(What is expected):
Please output the lines shown below exactly as they appear.

(Data section):
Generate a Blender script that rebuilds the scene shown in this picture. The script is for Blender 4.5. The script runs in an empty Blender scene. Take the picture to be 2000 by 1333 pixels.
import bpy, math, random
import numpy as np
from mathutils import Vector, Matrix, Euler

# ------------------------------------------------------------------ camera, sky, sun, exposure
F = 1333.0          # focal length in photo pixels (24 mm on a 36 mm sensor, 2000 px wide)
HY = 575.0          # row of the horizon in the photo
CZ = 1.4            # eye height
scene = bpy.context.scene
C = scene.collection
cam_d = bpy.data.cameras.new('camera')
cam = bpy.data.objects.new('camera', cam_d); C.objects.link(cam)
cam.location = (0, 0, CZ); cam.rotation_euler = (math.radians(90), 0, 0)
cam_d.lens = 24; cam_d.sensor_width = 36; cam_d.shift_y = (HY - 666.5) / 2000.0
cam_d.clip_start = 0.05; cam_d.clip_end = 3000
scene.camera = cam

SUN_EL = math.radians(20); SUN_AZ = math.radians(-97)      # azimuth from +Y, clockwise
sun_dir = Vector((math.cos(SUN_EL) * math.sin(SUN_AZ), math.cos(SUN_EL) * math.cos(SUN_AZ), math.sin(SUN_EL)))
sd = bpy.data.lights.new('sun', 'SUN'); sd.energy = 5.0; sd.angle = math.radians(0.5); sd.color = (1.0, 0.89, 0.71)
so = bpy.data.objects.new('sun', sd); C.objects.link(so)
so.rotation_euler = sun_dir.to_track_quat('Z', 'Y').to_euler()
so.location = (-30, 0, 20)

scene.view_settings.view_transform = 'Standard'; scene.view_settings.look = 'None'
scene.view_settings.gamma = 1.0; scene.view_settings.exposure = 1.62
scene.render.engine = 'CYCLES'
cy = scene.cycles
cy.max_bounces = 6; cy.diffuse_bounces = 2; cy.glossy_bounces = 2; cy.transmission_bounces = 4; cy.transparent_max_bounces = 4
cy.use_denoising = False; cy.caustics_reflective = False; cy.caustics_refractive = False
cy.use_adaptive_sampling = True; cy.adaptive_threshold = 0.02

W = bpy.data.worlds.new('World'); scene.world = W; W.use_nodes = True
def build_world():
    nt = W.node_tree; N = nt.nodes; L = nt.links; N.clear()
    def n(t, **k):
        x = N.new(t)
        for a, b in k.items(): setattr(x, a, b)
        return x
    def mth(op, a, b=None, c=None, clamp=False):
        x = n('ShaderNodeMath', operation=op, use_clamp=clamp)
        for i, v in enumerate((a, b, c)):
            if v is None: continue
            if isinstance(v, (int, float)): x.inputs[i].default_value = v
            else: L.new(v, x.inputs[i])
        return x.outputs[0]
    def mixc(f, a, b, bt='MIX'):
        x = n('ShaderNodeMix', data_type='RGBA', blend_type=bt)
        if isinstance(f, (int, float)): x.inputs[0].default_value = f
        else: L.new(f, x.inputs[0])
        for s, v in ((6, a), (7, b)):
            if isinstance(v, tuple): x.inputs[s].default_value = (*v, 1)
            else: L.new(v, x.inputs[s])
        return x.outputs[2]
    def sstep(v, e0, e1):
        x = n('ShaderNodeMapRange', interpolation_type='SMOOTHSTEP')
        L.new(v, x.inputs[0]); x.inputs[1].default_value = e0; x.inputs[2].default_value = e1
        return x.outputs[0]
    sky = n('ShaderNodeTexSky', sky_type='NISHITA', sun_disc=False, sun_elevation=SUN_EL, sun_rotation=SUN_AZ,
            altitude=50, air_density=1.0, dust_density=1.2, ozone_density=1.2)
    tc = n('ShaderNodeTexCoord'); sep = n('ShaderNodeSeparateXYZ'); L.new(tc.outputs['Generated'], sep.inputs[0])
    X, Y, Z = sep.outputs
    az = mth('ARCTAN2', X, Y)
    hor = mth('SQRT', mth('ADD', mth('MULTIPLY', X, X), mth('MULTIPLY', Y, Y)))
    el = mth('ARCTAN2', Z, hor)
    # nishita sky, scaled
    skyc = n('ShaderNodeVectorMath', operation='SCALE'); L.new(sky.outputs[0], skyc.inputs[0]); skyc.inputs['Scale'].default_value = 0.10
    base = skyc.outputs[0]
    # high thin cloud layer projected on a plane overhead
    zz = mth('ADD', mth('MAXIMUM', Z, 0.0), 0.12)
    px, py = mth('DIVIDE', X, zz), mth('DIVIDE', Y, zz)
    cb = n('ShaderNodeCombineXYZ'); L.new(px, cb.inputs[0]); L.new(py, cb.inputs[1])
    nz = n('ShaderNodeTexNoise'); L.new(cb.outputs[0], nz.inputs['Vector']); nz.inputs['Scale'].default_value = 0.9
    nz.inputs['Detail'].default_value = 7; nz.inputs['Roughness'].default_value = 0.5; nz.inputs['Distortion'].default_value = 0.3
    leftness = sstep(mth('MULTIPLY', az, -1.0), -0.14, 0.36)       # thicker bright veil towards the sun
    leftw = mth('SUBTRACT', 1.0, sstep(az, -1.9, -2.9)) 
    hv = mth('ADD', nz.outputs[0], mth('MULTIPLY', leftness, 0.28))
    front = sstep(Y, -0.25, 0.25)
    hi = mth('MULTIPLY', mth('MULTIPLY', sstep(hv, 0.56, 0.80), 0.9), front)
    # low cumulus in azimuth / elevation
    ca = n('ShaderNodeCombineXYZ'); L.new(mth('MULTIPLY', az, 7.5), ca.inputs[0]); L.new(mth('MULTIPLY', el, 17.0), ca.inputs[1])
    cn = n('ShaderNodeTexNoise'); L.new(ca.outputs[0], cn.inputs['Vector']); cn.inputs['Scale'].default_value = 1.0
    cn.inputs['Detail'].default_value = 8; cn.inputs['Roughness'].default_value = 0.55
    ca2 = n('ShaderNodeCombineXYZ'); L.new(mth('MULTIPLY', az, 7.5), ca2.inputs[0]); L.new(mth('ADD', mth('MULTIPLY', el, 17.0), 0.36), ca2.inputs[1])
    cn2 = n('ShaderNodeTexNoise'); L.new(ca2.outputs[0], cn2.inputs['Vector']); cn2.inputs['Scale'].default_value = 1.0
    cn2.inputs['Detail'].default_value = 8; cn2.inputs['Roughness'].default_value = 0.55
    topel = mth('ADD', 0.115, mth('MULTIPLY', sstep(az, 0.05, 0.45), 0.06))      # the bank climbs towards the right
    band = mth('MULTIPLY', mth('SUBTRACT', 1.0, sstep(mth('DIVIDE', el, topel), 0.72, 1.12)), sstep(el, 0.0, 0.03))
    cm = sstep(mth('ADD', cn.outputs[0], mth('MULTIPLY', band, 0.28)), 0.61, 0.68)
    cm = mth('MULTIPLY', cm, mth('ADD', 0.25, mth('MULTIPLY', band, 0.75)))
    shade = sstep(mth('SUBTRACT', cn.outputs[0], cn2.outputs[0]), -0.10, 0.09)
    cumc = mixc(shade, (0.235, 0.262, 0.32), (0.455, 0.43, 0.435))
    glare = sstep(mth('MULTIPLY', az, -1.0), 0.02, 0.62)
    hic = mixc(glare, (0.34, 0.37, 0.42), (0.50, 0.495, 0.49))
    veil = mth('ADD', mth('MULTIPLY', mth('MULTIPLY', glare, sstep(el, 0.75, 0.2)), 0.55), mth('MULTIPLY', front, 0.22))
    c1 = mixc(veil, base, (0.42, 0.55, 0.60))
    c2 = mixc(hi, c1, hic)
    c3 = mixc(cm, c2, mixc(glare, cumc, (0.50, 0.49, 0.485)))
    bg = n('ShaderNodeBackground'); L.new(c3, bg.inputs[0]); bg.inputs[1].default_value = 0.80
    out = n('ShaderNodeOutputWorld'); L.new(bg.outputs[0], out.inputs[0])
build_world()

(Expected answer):
Generate a Blender script that rebuilds the scene shown in this picture. The script is for Blender 4.5. The script runs in an empty Blender scene. Take the picture to be 2000 by 1333 pixels.
import bpy, math, random
import numpy as np
from mathutils import Vector, Matrix, Euler

# ------------------------------------------------------------------ camera, sky, sun, exposure
F = 1333.0          # focal length in photo pixels (24 mm on a 36 mm sensor, 2000 px wide)
HY = 575.0          # row of the horizon in the photo
CZ = 1.4            # eye height
scene = bpy.context.scene
C = scene.collection
cam_d = bpy.data.cameras.new('camera')
cam = bpy.data.objects.new('camera', cam_d); C.objects.link(cam)
cam.location = (0, 0, CZ); cam.rotation_euler = (math.radians(90), 0, 0)
cam_d.lens = 24; cam_d.sensor_width = 36; cam_d.shift_y = (HY - 666.5) / 2000.0
cam_d.clip_start = 0.05; cam_d.clip_end = 3000
scene.camera = cam

SUN_EL = math.radians(20); SUN_AZ = math.radians(-97)      # azimuth from +Y, clockwise
sun_dir = Vector((math.cos(SUN_EL) * math.sin(SUN_AZ), math.cos(SUN_EL) * math.cos(SUN_AZ), math.sin(SUN_EL)))
sd = bpy.data.lights.new('sun', 'SUN'); sd.energy = 5.0; sd.angle = math.radians(0.5); sd.color = (1.0, 0.89, 0.71)
so = bpy.data.objects.new('sun', sd); C.objects.link(so)
so.rotation_euler = sun_dir.to_track_quat('Z', 'Y').to_euler()
so.location = (-30, 0, 20)

scene.view_settings.view_transform = 'Standard'; scene.view_settings.look = 'None'
scene.view_settings.gamma = 1.0; scene.view_settings.exposure = 1.62
scene.render.engine = 'CYCLES'
cy = scene.cycles
cy.max_bounces = 6; cy.diffuse_bounces = 2; cy.glossy_bounces = 2; cy.transmission_bounces = 4; cy.transparent_max_bounces = 4
cy.use_denoising = False; cy.caustics_reflective = False; cy.caustics_refractive = False
cy.use_adaptive_sampling = True; cy.adaptive_threshold = 0.02

W = bpy.data.worlds.new('World'); scene.world = W; W.use_nodes = True
def build_world():
    nt = W.node_tree; N = nt.nodes; L = nt.links; N.clear()
    def n(t, **k):
        x = N.new(t)
        for a, b in k.items(): setattr(x, a, b)
        return x
    def mth(op, a, b=None, c=None, clamp=False):
        x = n('ShaderNodeMath', operation=op, use_clamp=clamp)
        for i, v in enumerate((a, b, c)):
            if v is None: continue
            if isinstance(v, (int, float)): x.inputs[i].default_value = v
            else: L.new(v, x.inputs[i])
        return x.outputs[0]
    def mixc(f, a, b, bt='MIX'):
        x = n('ShaderNodeMix', data_type='RGBA', blend_type=bt)
        if isinstance(f, (int, float)): x.inputs[0].default_value = f
        else: L.new(f, x.inputs[0])
        for s, v in ((6, a), (7, b)):
            if isinstance(v, tuple): x.inputs[s].default_value = (*v, 1)
            else: L.new(v, x.inputs[s])
        return x.outputs[2]
    def sstep(v, e0, e1):
        x = n('ShaderNodeMapRange', interpolation_type='SMOOTHSTEP')
        L.new(v, x.inputs[0]); x.inputs[1].default_value = e0; x.inputs[2].default_value = e1
        return x.outputs[0]
    sky = n('ShaderNodeTexSky', sky_type='NISHITA', sun_disc=False, sun_elevation=SUN_EL, sun_rotation=SUN_AZ,
            altitude=50, air_density=1.0, dust_density=1.2, ozone_density=1.2)
    tc = n('ShaderNodeTexCoord'); sep = n('ShaderNodeSeparateXYZ'); L.new(tc.outputs['Generated'], sep.inputs[0])
    X, Y, Z = sep.outputs
    az = mth('ARCTAN2', X, Y)
    hor = mth('SQRT', mth('ADD', mth('MULTIPLY', X, X), mth('MULTIPLY', Y, Y)))
    el = mth('ARCTAN2', Z, hor)
    # nishita sky, scaled
    skyc = n('ShaderNodeVectorMath', operation='SCALE'); L.new(sky.outputs[0], skyc.inputs[0]); skyc.inputs['Scale'].default_value = 0.10
    base = skyc.outputs[0]
    # high thin cloud layer projected on a plane overhead
    zz = mth('ADD', mth('MAXIMUM', Z, 0.0), 0.12)
    px, py = mth('DIVIDE', X, zz), mth('DIVIDE', Y, zz)
    cb = n('ShaderNodeCombineXYZ'); L.new(px, cb.inputs[0]); L.new(py, cb.inputs[1])
    nz = n('ShaderNodeTexNoise'); L.new(cb.outputs[0], nz.inputs['Vector']); nz.inputs['Scale'].default_value = 0.9
    nz.inputs['Detail'].default_value = 7; nz.inputs['Roughness'].default_value = 0.5; nz.inputs['Distortion'].default_value = 0.3
    leftness = sstep(mth('MULTIPLY', az, -1.0), -0.14, 0.36)       # thicker bright veil towards the sun
    leftw = mth('SUBTRACT', 1.0, sstep(az, -1.9, -2.9)) 
    hv = mth('ADD', nz.outputs[0], mth('MULTIPLY', leftness, 0.28))
    front = sstep(Y, -0.25, 0.25)
    hi = mth('MULTIPLY', mth('MULTIPLY', sstep(hv, 0.56, 0.80), 0.9), front)
    # low cumulus in azimuth / elevation
    ca = n('ShaderNodeCombineXYZ'); L.new(mth('MULTIPLY', az, 7.5), ca.inputs[0]); L.new(mth('MULTIPLY', el, 17.0), ca.inputs[1])
    cn = n('ShaderNodeTexNoise'); L.new(ca.outputs[0], cn.inputs['Vector']); cn.inputs['Scale'].default_value = 1.0
    cn.inputs['Detail'].default_value = 8; cn.inputs['Roughness'].default_value = 0.55
    ca2 = n('ShaderNodeCombineXYZ'); L.new(mth('MULTIPLY', az, 7.5), ca2.inputs[0]); L.new(mth('ADD', mth('MULTIPLY', el, 17.0), 0.36), ca2.inputs[1])
    cn2 = n('ShaderNodeTexNoise'); L.new(ca2.outputs[0], cn2.inputs['Vector']); cn2.inputs['Scale'].default_value = 1.0
    cn2.inputs['Detail'].default_value = 8; cn2.inputs['Roughness'].default_value = 0.55
    topel = mth('ADD', 0.115, mth('MULTIPLY', sstep(az, 0.05, 0.45), 0.06))      # the bank climbs towards the right
    band = mth('MULTIPLY', mth('SUBTRACT', 1.0, sstep(mth('DIVIDE', el, topel), 0.72, 1.12)), sstep(el, 0.0, 0.03))
    cm = sstep(mth('ADD', cn.outputs[0], mth('MULTIPLY', band, 0.28)), 0.61, 0.68)
    cm = mth('MULTIPLY', cm, mth('ADD', 0.25, mth('MULTIPLY', band, 0.75)))
    shade = sstep(mth('SUBTRACT', cn.outputs[0], cn2.outputs[0]), -0.10, 0.09)
    cumc = mixc(shade, (0.235, 0.262, 0.32), (0.455, 0.43, 0.435))
    glare = sstep(mth('MULTIPLY', az, -1.0), 0.02, 0.62)
    hic = mixc(glare, (0.34, 0.37, 0.42), (0.50, 0.495, 0.49))
    veil = mth('ADD', mth('MULTIPLY', mth('MULTIPLY', glare, sstep(el, 0.75, 0.2)), 0.55), mth('MULTIPLY', front, 0.22))
    c1 = mixc(veil, base, (0.42, 0.55, 0.60))
    c2 = mixc(hi, c1, hic)
    c3 = mixc(cm, c2, mixc(glare, cumc, (0.50, 0.49, 0.485)))
    bg = n('ShaderNodeBackground'); L.new(c3, bg.inputs[0]); bg.inputs[1].default_value = 0.80
    out = n('ShaderNodeOutputWorld'); L.new(bg.outputs[0], out.inputs[0])
build_world()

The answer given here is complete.